As one of the most indefatigable foot soldiers in the science fiction wars of the 1950s, 1960s, and 1970s, Bissell must command our sympathy and respect, if not our admiration. Day after day, week after week, Bissell got out of bed, showered and shaved, and went off to perform in whatever part his agent could find, always answering the call no matter how humiliatingly small or desperately stupid the assignment was. Today Bonanza, tomorrow I Dream of Jeannie, next week Voyage to the Bottom of the Sea .... A list of his genre performances, recently expanded to include several previously overlooked items, does not convey the full scope of his unending labors in countless westerns, crime dramas, and situation comedies. Few people have seen all, or even a majority, of his roles, but in a sense that is not important, since Bissell invariably performs with the same distinctive blandness; thus, I recently had the opportunity to see one of his most obscure appearances, the "Christmas on the Moon" episode of Men into Space, but it may as well have been assembled out of stock footage from earlier films, since the performance was as characteristically Whit-Bissellish as all the others.

It is easy to deduce, watching him on the screen and examining his credits, that Bissell was a likable and reliable actor, qualities that make one endearing to directors, so it is not surprising that he was regularly employed by directors ranging from Irwin ALLEN to John FRANKENHEIMER, who gave Bissell some rare upscale exposure in The Manchurian Candidate, Birdman of Alcatraz (1962),  and Seven Days in May. Rarely offered a part that represented any sort of a challenge, and unsuited for such challenges in any event, Bissell found fulfillment in the simple tasks of memorizing his lines, never missing a cue, and playing the same part over and over again.

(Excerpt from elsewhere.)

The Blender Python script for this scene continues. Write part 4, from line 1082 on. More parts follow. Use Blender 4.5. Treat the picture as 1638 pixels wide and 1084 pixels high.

Strangely enough, behind the scenes, it was quite a different story, since Bissell emerged as a major figure in the Screen Actors Guild, and after retiring from acting in the 1980s, Bissell moved into a home for elderly Hollywood actors and became a leader in their community—surely not because he sought recognition, but only because he felt obliged, as always, to respond to a need, and because his fellow actors could count on him to speak for their interests in an energetic and responsible manner. After his death in 1996, manipulated footage from "The Trouble with Tribbles" allowed him to reprise that typically minor role in "Trials and Tribble-ations," an episode of  Star Trek: Deep Space Nine—even from the grave, he dutifully managed to come back to the set and do Whit Bissell one more time.